As far as product portfolio is concerned, PING Xiaoli, general manager of Baidu App Business Unit, spoke at a press conference on August 8th. She sees Baidu App as Baidu's flagship product. Short video platform, Haokan, has been the dark horse among short video platforms in terms of growth rate. There’s also Baidu Tieba, Wangpan and Baidu Map.

When asked why there weren't more products to compliment Baidu app, she replied that Baidu app represents Baidu's core strategic mission, and Baidu has invested all of its most important resources into it.

Obviously, Baidu lacks the ambition to carve out an empire in other areas. Short video is just one example. The company is still betting its future on the Baidu app.

According to a person familiar with the matter, Baidu believes that the top priority is to attract as many search users to Baidu app as possible, under the assumption that a larger user base will provide an opportunity for increased revenue.

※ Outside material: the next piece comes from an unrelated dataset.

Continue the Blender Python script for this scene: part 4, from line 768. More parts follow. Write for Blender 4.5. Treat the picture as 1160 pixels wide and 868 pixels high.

Baidu has not only been driving the increase of new users through pre-installation and paid advertising in app marketplaces; it has also been encouraging users to sign in, so they can get more accurate data points for user profiling.

In the face of the current growth dilemma, Baidu's official message to the outside world is that it is currently in the stage of trading investment for growth, but it still has full confidence in its future performance. It is true that advertising is growing slowly, but Baidu is also exploring new business models, such as “Mini-Programs for Ecommerce.” In addition, Baidu focuses on supporting platforms, like Youzan and Autohome. Although they are showing strong growth of sales, it takes time to build an ecosystem and user routines.

Baidu's senior management has outlined a key internal message.  The company is at a crucial moment for survival.

With challenges coming from outside and within, it's hard to tell whether Baidu will be able to withstand the competition. The logic of advertisers and agencies is simple: they will vote with their feet.

 

 (At the request of the interviewees, Zhang Yuan, Liu Shu and He Feng are all aliases.)